Ces vocalisations au ton très haut et puissant résonnent comme des aboiements humains dont le plus utilisé (et ainsi le plus connu) est sans doute le «Taïaut !» pour signaler la relance de l’animal poursuivi. Excepté ces singularités de communication héritées des anciens veneurs et de leurs équipages, toutes les races se laissent guider par des ordres délivrés sous forme de mots-clés, brefs : «Assis», «Pas bouger», «Au pied», «Derrière»…

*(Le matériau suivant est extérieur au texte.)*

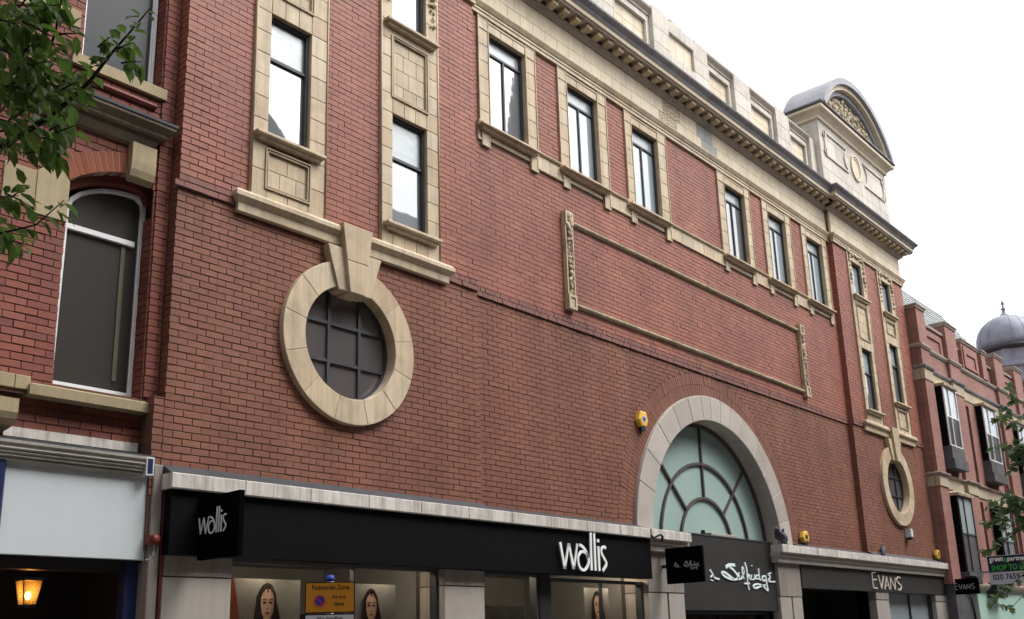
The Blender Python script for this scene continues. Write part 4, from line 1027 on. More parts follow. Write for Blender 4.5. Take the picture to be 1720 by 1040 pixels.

Nos amis sont très sensibles au son de la voix, laquelle trahit et transmet nos émotions. Cependant gare aux hurlements tonitruants qui ne sont jamais bon signe et révèlent le plus souvent une autorité mise à mal, tel l’instituteur dépassé par ses écoliers.
Parler pour rien ?
Dans les meutes, il arrive parfois qu’un chien se récrie à tort. Abusés par cette fausse information, les autres par la suite ne porteront plus guère attention à ce qu’il raconte. Il sera vite étiqueté de bavard ou de menteur. En cela la communication entre les hommes obéit aux mêmes réflexes.
Au cours des sorties, rien n’interdit d’échanger quelques mots entre chasseurs, de se prodiguer des conseils, d’échanger des impressions, d’évoquer la belle époque… tant que cela ne perturbe pas le travail des chiens ou ne met pas leur vie en danger.
A propos, j’ai un ami qui ne peut pas s’en empêcher : à chaque fois que je m’apprête à franchir une route dangereuse avec ma meute, il me parle, voire me questionne avec insistance. Ce n’est pas que je refuse de lui répondre, mais… C’est ainsi, les actions de chasse ne souffrent pas la distraction, on peut le payer cash !
On l’aura compris, à la chasse comme dans la vie, pour les chiens comme pour les hommes, parler pour ne rien dire ou mal à propos n’est jamais bon.
Une fois les ordres donnés, les belles actions réalisées, vient le temps des remerciements, des félicitations… Nos compagnons à quatre pattes apprécient ces petits mots adressés avec douceur et bienveillance : «Bon chien, bon chien !», «C’est bien mes valets !»… Rien de tel pour renforcer le lien qui les unit tous les deux.
Mais le plus souvent quand on parle à son chien, c’est qu’il ne fait pas bien. Bien heureux celui qui ne lui dit rien. Voir pareil auxiliaire s’exécuter d’un simple échange de regards, d’un claquement de langue, ou encore d’un simple geste de la main est un plaisir des plus exquis.
Beaucoup peut s’obtenir en silence. N’est-ce pas le miracle de la complicité de n’avoir point besoin de mots pour se comprendre. L’immersion du chasseur et de son compagnon dans cette nature sauvage n’en est que plus discrète et intime à la fois. Animés par une confiance réciproque, attentifs aux moindres faits et gestes de l’autre, ils vivent ensemble, ils chassent ensemble, avec un seul et même souci : se faire plaisir mutuellement tout en s’adonnant à leur loisir favori.
Par envie de découverte, l’acquisition récente d’une chienne Setter anglais me permet de goûter ces moments délicieux. Un brin taiseux de nature l’un et l’autre, aurions-nous donc en commun un faible pour « Les mots bleus » de Christophe (vous savez, ceux qu’on dit avec les yeux…) et ces parties de chasse… SANS PAROLES.